:: Recorded data

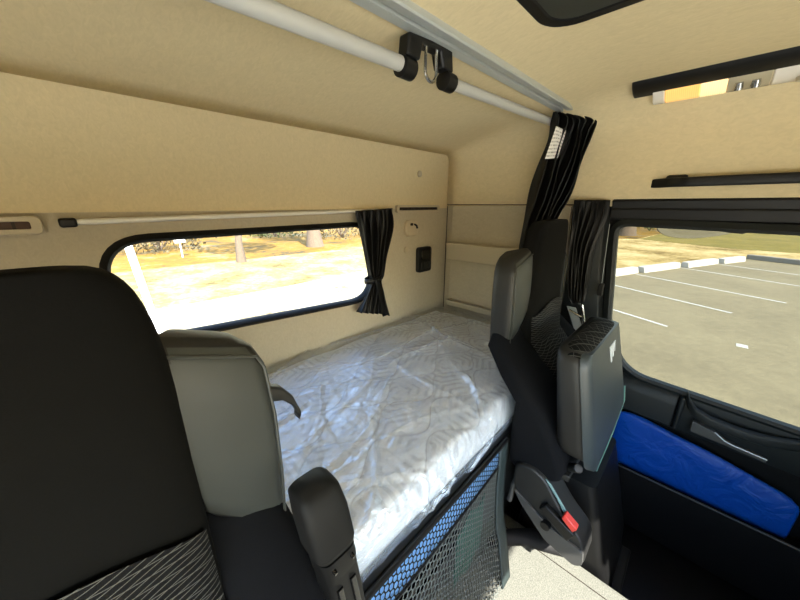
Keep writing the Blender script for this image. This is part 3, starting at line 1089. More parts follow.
sv = skin_verts()
idx = np.arange((nx2 + 1) * (ny2 + 1)).reshape(nx2 + 1, ny2 + 1)
faces = np.stack([idx[:-1, :-1], idx[1:, :-1], idx[1:, 1:], idx[:-1, 1:]], -1).reshape(-1, 4).tolist()
me = bpy.data.meshes.new('plastic_wrap')
me.from_pydata([tuple(H(p) - wl) for p in sv.reshape(-1, 3).tolist()], [], faces); me.update()
for p in me.polygons: p.use_smooth = True
me.materials.append(M['plastic'])
po = bpy.data.objects.new('plastic_wrap', me); COL.objects.link(po); po.parent = mt
po['label'] = 'clear creased plastic wrap'

# ------------------------------------------------------------------ safety net in front of the bunk
nt = empty('safety_net', (.45, .34, ZT), 'grey honeycomb safety net in front of the bunk, its top band coloured blue as reflected sky', 'net')


def net_pt(u, v):
    """u 0..1 along the bunk (left to right), v 0..1 downward"""
    x0 = -.35
    xr = interp(v, [0, .4, .7, 1], [.930, .885, .875, .835])
    y = interp(v, [0, .15, .6, 1], [.383, .374, .345, .275])
    z = interp(v, [0, 1], [-.845, ZT + .004])
    bow = -.03 * math.sin(math.pi * v) * math.sin(math.pi * min(1, max(0, u)))
    return V((lerp(x0, xr, u), y + bow, z))


def hexnet(bm, u0, u1, v0, v1, cell, wire, off=0.0):
    W, Hh = 1.25, .52
    w = cell; h = cell * .8660254
    nu = int((u1 - u0) * W / (w * .75)) + 1
    nv = int((v1 - v0) * Hh / h) + 1
    key = {}

    def vert(p):
        k = (round(p[0] * 20000), round(p[1] * 20000))
        if k not in key:
            uu = min(max(p[0], u0), u1); vv = min(max(p[1], v0), v1)
            key[k] = bm.verts.new(net_pt(uu, vv) + V((0, off, 0)))
        return key[k]
    R = cell / 2
    for i in range(nu + 1):
        for j in range(nv + 1):
            cu = u0 * W + i * w * .75; cv = v0 * Hh + j * h + (h / 2 if i % 2 else 0)
            oo, ii = [], []
            for k in range(6):
                a = math.radians(60 * k)
                oo.append(((cu + R * math.cos(a)) / W, (cv + R * math.sin(a)) / Hh))
                ii.append(((cu + (R - wire) * math.cos(a)) / W, (cv + (R - wire) * math.sin(a)) / Hh))
            if cu / W > u1 or cv / Hh > v1: continue
            ov = [vert(p) for p in oo]
            iv = []
            for p in ii:
                uu = min(max(p[0], u0), u1); vv = min(max(p[1], v0), v1)
                iv.append(bm.verts.new(net_pt(uu, vv) + V((0, off - .0016, 0))))
            for k in range(6):
                q = [ov[k], ov[(k + 1) % 6], iv[(k + 1) % 6], iv[k]]
                if len(set(q)) == 4 and (q[0].co - q[2].co).length > 1e-6:
                    try: bm.faces.new(q)
                    except ValueError: pass
    return bm


bm = B(); hexnet(bm, .44, 1.0, 0.145, 1.0, .0200, .0022)
obj('mesh', bm, M['mesh'], nt, smooth=False, flat=True)
bm = B(); grid(bm, lambda i, j: net_pt(lerp(.44, 1.03, i), lerp(0, .145, j)) + V((0, .004, 0)), 30, 3)
bd = obj('top_band', bm, M['sky_reflection_band'], nt, solid=.003, flat=True); bd['label'] = 'painted sky reflection band'
bm = B(); hexnet(bm, .44, 1.0, 0.0, .145, .0185, .0022, off=-.002)
obj('band_mesh', bm, M['rubber'], bd, smooth=False, flat=True)
bm = B(); grid(bm, lambda i, j: net_pt(.985 + .05 * i, j) + V((0, -.004, 0)), 3, 16); obj('hem', bm, M['mesh_hem'], nt, solid=.004, flat=True)
bm = B(); tube(bm, [net_pt(u, 0) + V((0, -.004, .004)) for u in (.44, .6, .8, 1.03)], .008, 8); obj('top_cord', bm, M['black'], nt)
bm = B(); tube(bm, [net_pt(u, .145) + V((0, -.002, 0)) for u in (.44, .6, .8, 1.0)], .003, 6); obj('band_seam', bm, M['rubber'], nt)
bm = B(); box(bm, (.78, .30, ZT), (.80, .40, ZT + .1)); bm.free()
# folded green cloth lying behind the net
bm = B(); grid(bm, lambda i, j: V((lerp(.68, .86, i) + .03 * j, lerp(.395, .41, j), lerp(-1.33, -1.10, j) + .03 * i + .02 * math.sin(9 * i + 4 * j))), 16, 16)
tag(obj('storage_cloth', bm, M['bottle_green'], solid=.004, flat=True), 'dark green cloth seen through the net below the bunk', 'cloth')

# ================================================================== SEATS
def lean(z): return .03 * (z + .2) - min(.25, .8 * max(0, -.55 - z))


def pattern_panel(fn, nu, nv, patfn, parent, name='patterned_panel', mat='seat_pattern'):
    """surface carrying two line phases (pa, pb) for its woven pattern"""
    bm = B()
    la = bm.verts.layers.float.new('pa'); lb_ = bm.verts.layers.float.new('pb')
    L = grid(bm, fn, nu, nv)
    for i in range(nu + 1):
        for j in range(nv + 1): L[i][j][la], L[i][j][lb_] = patfn(i / nu, j / nv)
    return obj(name, bm, M[mat], parent, flat=True, angle=180)


def seat_back(root, cx, y0, wide=0.0):
    """backrest with built-in headrest, shoulder wings, lower bolsters and patterned panel"""
    zs = [-.056, -.060, -.072, -.092, -.13, -.18, -.26, -.36, -.46, -.55, -.60, -.66, -.74, -.84, -.92, -1.0, -1.02]
    hw = [.095, .126, .142, .155, .164, .170, .172, .172, .170, .170, .17, .17, .17, .17, .17, .165, .14]
    hy = [.020, .032, .040, .044, .047, .052, .060, .066, .066, .060, .056, .052, .050, .05, .05, .045, .035]
    bm = B()
    loft(bm, [[(x, y, z) for x, y in superell(cx, y0 + h + lean(z), w, h, 40, 3.6)] for z, w, h in zip(zs, hw, hy)])
    obj('backrest', bm, M['seat_fabric'], root, angle=180, sub=1)
    for sgn in (-1, 1):
        # shoulder wing
        bm = B()
        o0, o1 = .128, .268
        zs_ = [-.158, -.170, -.190, -.25, -.33, -.405, -.435, -.450]
        out = [.260, .280, .292, .296, .294, .290, .284, .270]
        inn = [.160, .158, .158, .158, .160, .162, .166, .176]
        fy = [.058, .044, .034, .030, .030, .036, .044, .060]
        def skew(x, z): return z - max(0, x - .165) / .125 * lerp(.045, .15, min(1, max(0, (-z - .17) / .27)))
        rings = []
        for z, a, b, f in zip(zs_, inn, out, fy):
            yy = y0 + lean(z)
            P = roundpoly([(a, yy + f), (b, yy + f + .012), (b + .004, yy + .135), (a + .03, yy + .135)], [.012, .026, .03, .012], 4)
            rings.append([(cx + sgn * x, y, skew(x, z) - .12 * max(0, y - yy - .04)) for x, y in P])
        loft(bm, rings)
        bm.normal_update()
        bmesh.ops.recalc_face_normals(bm, faces=bm.faces[:])
        for f in bm.faces:
            c = f.calc_center_median()
            f.material_index = 1 if (f.normal.y < -.72 and c.z < -.20) else 0
        wg = obj('shoulder_wing', bm, [M['wing_dark'], M['wing_grey']], root, angle=60)
        # piping where the grey face meets the side
        bm = B()
        top_ = [(cx + sgn * x, y0 + .036 + .012 * t, skew(x, -.181)) for t, x in ((t, lerp(.166, .276, t)) for t in (0, .25, .5, .75, 1))]
        sidep = [(cx + sgn * (b - .008), y0 + lean(z) + f + .008, skew(b, z)) for z, a, b, f in zip(zs_, inn, out, fy)][2:7]
        tube(bm, top_ + sidep, .0024, 6)
        obj('piping', bm, M['wing_grey'], wg)
        # lower side bolster
        bm = B()
        zz = [-.46, -.49, -.54, -.62, -.70, -.78, -.85, -.90, -.94, -.97, -1.0]
        bo = [.255, .280, .292, .305, .318, .325, .325, .322, .315, .305, .28]
        bf = [.07, .05, .02, -.014, -.02, -.01, .01, .01, .02, .05, .08]
        rings = []
        for z, b, f in zip(zz, bo, bf):
            yy = y0 + lean(z); b += (wide if sgn < 0 else 0) * min(1, max(0, (-z - .46) / .14)); bk = .125 if z > -.58 else (.10 if z > -.65 else .385 - yy)
            P = roundpoly([(.162, yy + f + .01), (.22, yy + f), (b, yy + f + .02), (b, yy + bk), (.162, yy + bk)], [.01, .03, .03, .03, .01], 4)
            rings.append([(cx + sgn * x, y, z) for x, y in P])
        loft(bm, rings)
        obj('side_bolster', bm, M['seat_navy'], root, angle=180)

    # patterned panel on the front, its top edge an arch
    def fn(i, j):
        x = lerp(-.162, .162, i)
        top = -.385 - .054 * (abs(x) / .162) ** 2
        z = lerp(top, -.93, j)
        w = interp(-z, [-v for v in zs][::1], hw); h = interp(-z, [-v for v in zs], hy)
        yb_ = y0 + h + lean(z) - h * max(0, 1 - abs(x / w) ** 3.6) ** (1 / 3.6)
        return V((cx + x, yb_ - .009 - .006 * max(0, 1 - abs(z + .58) / .12), z))

    def pf(i, j):
        x = lerp(-.162, .162, i); top = -.385 - .054 * (abs(x) / .162) ** 2
        z = lerp(top, -.93, j)
        return ((z - .10 * abs(x) + .004 * math.sin(x * 42)) / .0095, (z + .30 * abs(x) + .005 * math.sin(x * 30 + 1)) / .0170)
    pattern_panel(fn, 60, 90, pf, root)


# driver seat, right in front of the photographer
ds = empty('driver_seat', (-.12, .3, ZF), 'dark fabric driver seat close to the viewer with a grey shoulder wing', 'seat')
seat_back(ds, -.120, .415)
bm = B()
loft(bm, [[(x, y, z) for x, y in superell(-.120, .03, .26 * k, .30 * k, 40, 4)] for z, k in ((-1.09, .92), (-1.05, 1.0), (-.97, 1.0), (-.935, .98), (-.92, .90))])
obj('cushion', bm, M['seat_navy'], ds, angle=180)
bm = B(); prism(bm, [(-.14, -1.5), (.24, -1.5), (.28, -1.09), (-.20, -1.09)], 0, -.28, .07); obj('seat_mount', bm, M['dark_grey_plastic'], ds, bevel=.02)
bm = B(); box(bm, (-.25, -.12, ZF), (-.0 + .05, .36, -1.49)); bm.free()
bm = B(); box(bm, (-.27, -.20, ZF), (.03, .26, -1.49)); obj('base', bm, M['black'], ds, bevel=.01)
# folded-up armrest on its inner side
bm = B()
path = [(.176, .366, -.414), (.178, .362, -.424), (.181, .354, -.46), (.185, .346, -.518), (.186, .344, -.528)]
rr_ = [(.026, .020), (.034, .031), (.037, .036), (.037, .036), (.034, .033)]
loft(bm, [[(x + a, y + b, z) for a, b in superell(0, 0, hx, hy_, 28, 4.5)] for (x, y, z), (hx, hy_) in zip(path, rr_)])
ar = obj('armrest', bm, M['rubber'], ds, angle=180)
bm = B()
loft(bm, [[(x + a, y + b, z) for a, b in superell(0, 0, hx, hy_, 24, 4)] for (x, y, z), (hx, hy_) in zip([(.187, .343, -.534), (.189, .341, -.556), (.190, .340, -.574)], [(.033, .032), (.033, .032), (.032, .031)])])
obj('collar', bm, M['black'], ar, angle=60)
for xx in (.172, .206):
    bm = B(); tube(bm, [(xx, .312, -.548), (xx, .3045, -.549)], [.004, .003], 10); obj('screw', bm, M['black_gloss'], ar)
bm = B()
loft(bm, [[(x + a, y + b, z) for a, b in rrect(-.030, -.028, .030, .028, .010, 3)] for (x, y, z) in [(.190, .339, -.574), (.200, .333, -.69), (.215, .325, -.82), (.22, .322, -.90)]])
obj('armrest_body', bm, M['black'], ar, angle=60)
for dx in (-.013, .013):
    bm = B()
    loft(bm, [[(x + dx + a, y - .028 + b, z) for a, b in rrect(-.006, -.004, .006, .004, .003, 3)] for (x, y, z) in [(.191, .338, -.595), (.200, .333, -.69), (.213, .326, -.80)]])
    obj('groove', bm, M['black_gloss'], ar, angle=60)
bm = B(); tube(bm, [(.178, .330, -0.935), (.18, .345, -0.875), (.205, .35, -0.875)], .018, 10); obj('pivot', bm, M['black'], ar)
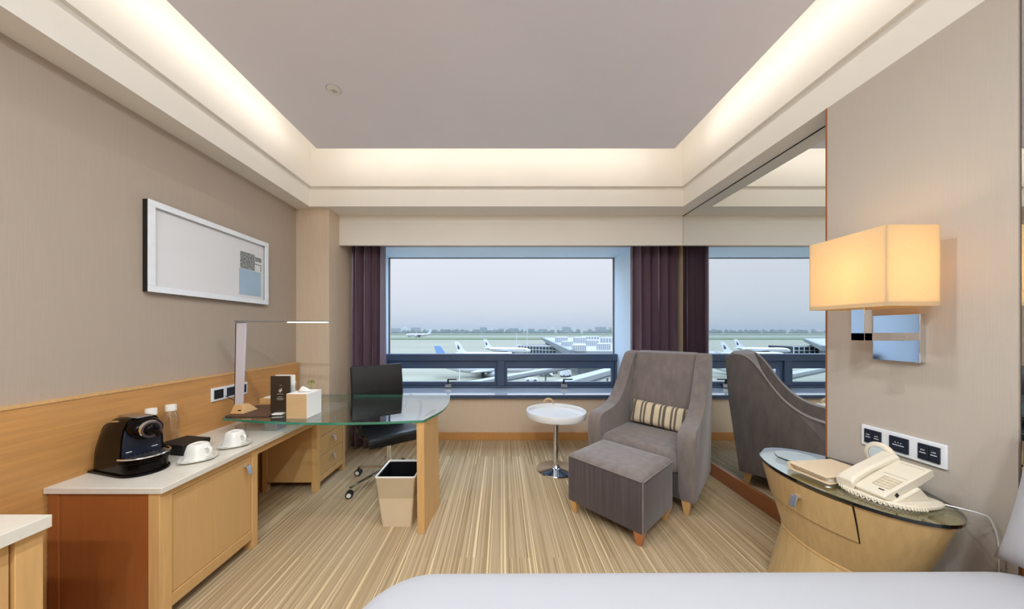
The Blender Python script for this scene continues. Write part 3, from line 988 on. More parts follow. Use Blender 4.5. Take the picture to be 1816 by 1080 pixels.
obj('foot_plate', MB().prism([(-0.02, -0.003), (0.19, -0.006)] + [(x, y) for x, y in half(0.088, 0.17)[1:-1]] + [(0.19, 0.172), (-0.02, 0.169)], 0.0, 0.011), BLACKP, cm, bevel=0.002)

# ------------------------------------------------------------------ bottles, box, cups
def bottle():
    t = thing('water_bottle', 'clear plastic water bottle with white cap behind the black box', 'bottle', (0, 0, TOP), 0, 'water bottles')
    mb = MB()
    mb.lathe([(0.032, 0.0), (0.036, 0.006), (0.036, 0.05), (0.0345, 0.06), (0.036, 0.07), (0.036, 0.15), (0.034, 0.175), (0.022, 0.205), (0.018, 0.212), (0.018, 0.222)], 24)
    obj('bottle_body', mb, PETM, t)
    mb = MB()
    mb.lathe([(0.0345, 0.003), (0.0345, 0.15)], 24)
    o = obj('water', mb, glass_mat('still_water', (0.985, 0.985, 0.985), 0.01, 0.2), t)
    mb = MB()
    mb.lathe([(0.024, 0.216), (0.024, 0.246), (0.022, 0.250)], 24)
    obj('cap', mb, WHITEP, t)
    return t
b1 = bottle(); b1.location = (-1.925, 1.705, TOP)
b1['label'] = 'clear water bottle with white cap mostly hidden behind the coffee machine'
b2 = copy_tree(b1); b2.location = (-1.912, 1.795, TOP)
b2['label'] = 'clear water bottle with white cap standing free behind the black box'

o = obj('tea_box', MB().box(-0.082, 0.082, -0.068, 0.068, 0.0, 0.052), BLACKM, None, bevel=0.003)
o.location = (-1.79, 1.755, TOP); o.rotation_euler = (0, 0, R(-10))
tag(o, 'flat black box on the worktop behind the cups', 'box')
obj('lid', MB().box(-0.084, 0.084, -0.070, 0.070, 0.036, 0.058), BLACKM, o, bevel=0.003)

def srect(r, z, k=3.5, n=32):
    out = []
    for i in range(n):
        a = 2 * PI * i / n
        c_, s_ = math.cos(a), math.sin(a)
        out.append((math.copysign(abs(c_) ** (2 / k), c_) * r, math.copysign(abs(s_) ** (2 / k), s_) * r, z))
    return out
def cup():
    """square cup turned upside down: a thing of its own"""
    t = thing('coffee_cup', 'white cup', 'cup', (0, 0, 0), 0, 'white upturned cups')
    mb = MB()
    mb.rings([srect(0.042, 0.0, 4), srect(0.044, 0.002, 4), srect(0.040, 0.04, 3.6), srect(0.034, 0.068, 3.2), srect(0.029, 0.074, 3), srect(0.024, 0.0745, 3), srect(0.023, 0.071, 3)])
    obj('cup_body', mb, WHITEG, t, angle=50)
    mb = MB()
    mb.tube(smooth_pts([(0.036, 0, 0.055), (0.058, 0, 0.056), (0.066, 0, 0.040), (0.056, 0, 0.022), (0.040, 0, 0.016)], 5), 0.0055, 10)
    obj('handle', mb, WHITEG, t)
    return t
def saucer():
    mb = MB()
    mb.rings([srect(0.045, 0.0, 3), srect(0.052, 0.002, 3), srect(0.074, 0.013, 3.4), srect(0.0755, 0.0155, 3.4), srect(0.072, 0.0155, 3.4), srect(0.05, 0.0055, 3), srect(0.03, 0.0048, 3)])
    return obj('saucer', mb, WHITEG, None, angle=50)
c0 = cup(); s0 = saucer()
tag(s0, 'square white saucer', 'saucer', 'white saucers')
cups = [((-1.592, 1.63), 40, 'nearer to the coffee machine', 0), ((-1.572, 1.83), 40, 'nearer to the glass desk', -5)]
for i, ((x, y), a, which, dh) in enumerate(cups):
    s = s0 if i == 0 else copy_tree(s0)
    s.location = (x, y, TOP); s.rotation_euler = (0, 0, R(a))
    s['label'] = 'square white saucer on the worktop ' + which
    k = c0 if i == 0 else copy_tree(c0)
    k.scale = (1.12, 1.12, 1.1); k.location = (x, y, TOP + 0.0058); k.rotation_euler = (0, 0, R(a - 45 + dh))
    k['label'] = 'upturned white cup ' + which
mb = MB()
mb.lathe([(0.030, 0.0), (0.034, 0.004), (0.037, 0.085), (0.035, 0.085), (0.032, 0.008), (0.0, 0.008)], 24, cap0=True, cap1=False)
o = obj('tumbler', mb, PETM, None)
o.location = (-1.63, 1.945, TOP)
tag(o, 'small clear glass tumbler behind the farther cup', 'tumbler')

# ------------------------------------------------------------------ things on the glass desk
GT = GZ1
o = obj('leather_mat', MB().prism(rrect(-0.14, 0.14, -0.16, 0.16, 0.012), 0, 0.010), BROWNL, None, bevel=0.002)
o.location = (-1.70, 2.215, GT); o.rotation_euler = (0, 0, R(3))
tag(o, 'brown leather desk mat under the desk lamp on the glass', 'desk mat')
LZ = GT + 0.0102
dl = thing('desk_lamp', 'slim silver desk lamp with a long horizontal glowing head', 'lamp', (-1.778, 2.13, LZ))
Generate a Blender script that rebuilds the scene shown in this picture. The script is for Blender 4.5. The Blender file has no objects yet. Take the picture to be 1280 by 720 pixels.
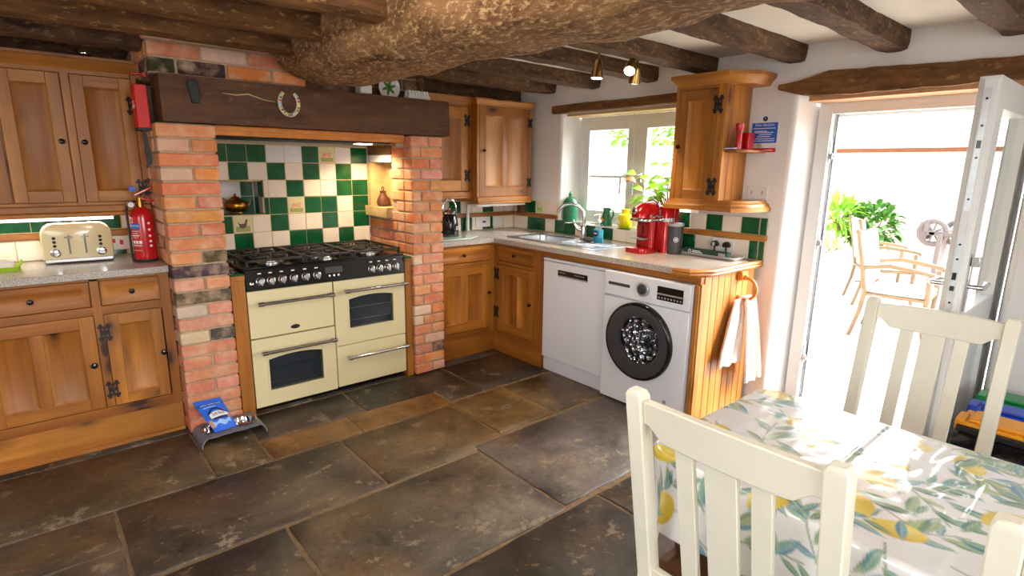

::::

• [Problem to solve] Repeat, character for character, the lines of the material above from the line with "The Blender Python" through the line with "obj('foot_plate', MB().prism([(-0.02, -0.003), (0.19, -0.006)]".

• [Task answer]
The Blender Python script for this scene continues. Write part 3, from line 988 on. More parts follow. Use Blender 4.5. Take the picture to be 1816 by 1080 pixels.
obj('foot_plate', MB().prism([(-0.02, -0.003), (0.19, -0.006)] + [(x, y) for x, y in half(0.088, 0.17)[1:-1]] + [(0.19, 0.172), (-0.02, 0.169)], 0.0, 0.011), BLACKP, cm, bevel=0.002)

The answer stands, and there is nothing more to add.